◆ Requirements ◆
Examine the records and identify each line that includes the string "script". Copy those lines.

Rows from a 3D scene dataset
# # # # # # #
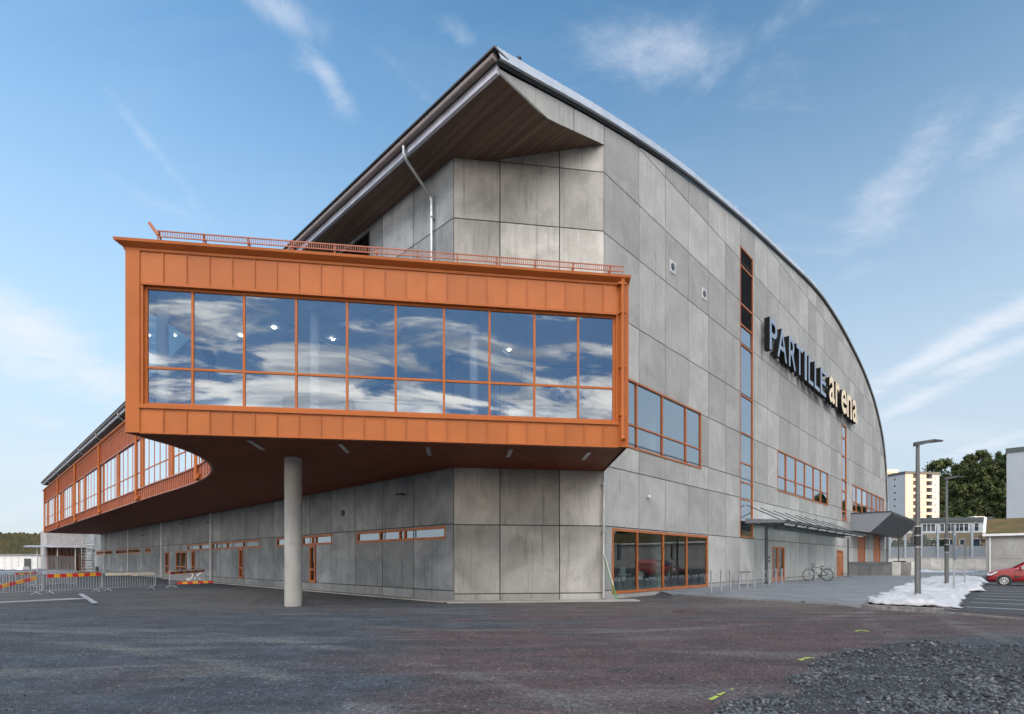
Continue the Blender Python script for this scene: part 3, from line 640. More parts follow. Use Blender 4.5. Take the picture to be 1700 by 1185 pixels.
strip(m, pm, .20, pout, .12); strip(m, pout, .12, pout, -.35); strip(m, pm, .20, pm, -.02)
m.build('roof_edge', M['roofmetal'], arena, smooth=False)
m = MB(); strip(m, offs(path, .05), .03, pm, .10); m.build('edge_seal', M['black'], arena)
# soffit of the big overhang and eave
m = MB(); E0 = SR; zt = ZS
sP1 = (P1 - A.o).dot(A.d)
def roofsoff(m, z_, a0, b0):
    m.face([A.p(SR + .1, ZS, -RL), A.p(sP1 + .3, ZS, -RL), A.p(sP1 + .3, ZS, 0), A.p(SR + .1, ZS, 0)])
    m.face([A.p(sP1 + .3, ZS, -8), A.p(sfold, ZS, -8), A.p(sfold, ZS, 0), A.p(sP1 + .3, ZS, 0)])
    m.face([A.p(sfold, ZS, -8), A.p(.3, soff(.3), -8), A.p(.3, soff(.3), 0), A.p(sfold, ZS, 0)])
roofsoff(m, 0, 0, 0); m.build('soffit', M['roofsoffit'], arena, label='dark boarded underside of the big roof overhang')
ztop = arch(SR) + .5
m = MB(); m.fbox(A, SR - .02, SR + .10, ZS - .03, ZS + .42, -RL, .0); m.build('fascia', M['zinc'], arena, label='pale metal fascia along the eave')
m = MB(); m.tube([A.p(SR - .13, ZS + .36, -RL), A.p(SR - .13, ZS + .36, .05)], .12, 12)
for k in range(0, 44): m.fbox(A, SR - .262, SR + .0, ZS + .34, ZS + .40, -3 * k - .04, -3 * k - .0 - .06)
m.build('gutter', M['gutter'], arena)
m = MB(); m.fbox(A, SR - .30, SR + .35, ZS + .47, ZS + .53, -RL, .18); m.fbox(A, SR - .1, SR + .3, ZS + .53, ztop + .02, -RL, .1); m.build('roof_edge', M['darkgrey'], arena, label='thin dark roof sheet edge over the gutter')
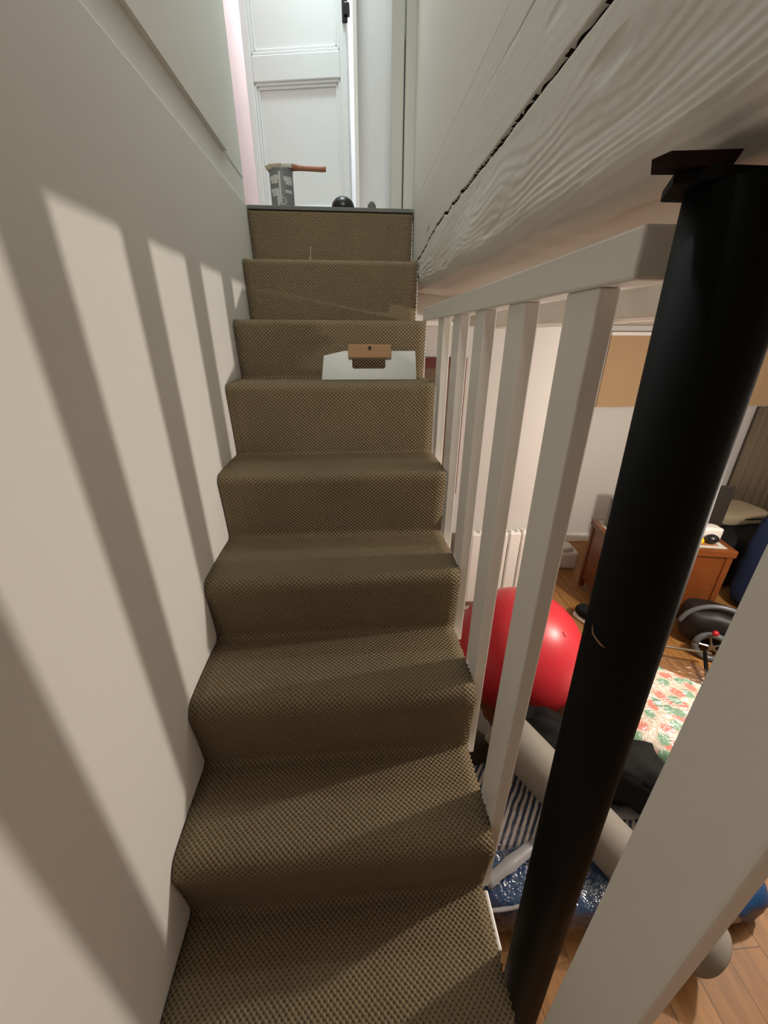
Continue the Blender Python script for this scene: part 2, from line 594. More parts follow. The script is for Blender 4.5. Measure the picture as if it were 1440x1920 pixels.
# # # # # # #
◆ Finished answer ◆
Continue the Blender Python script for this scene: part 3, from line 640. More parts follow. Use Blender 4.5. Take the picture to be 1700 by 1185 pixels.
Continue the Blender Python script for this scene: part 2, from line 594. More parts follow. The script is for Blender 4.5. Measure the picture as if it were 1440x1920 pixels.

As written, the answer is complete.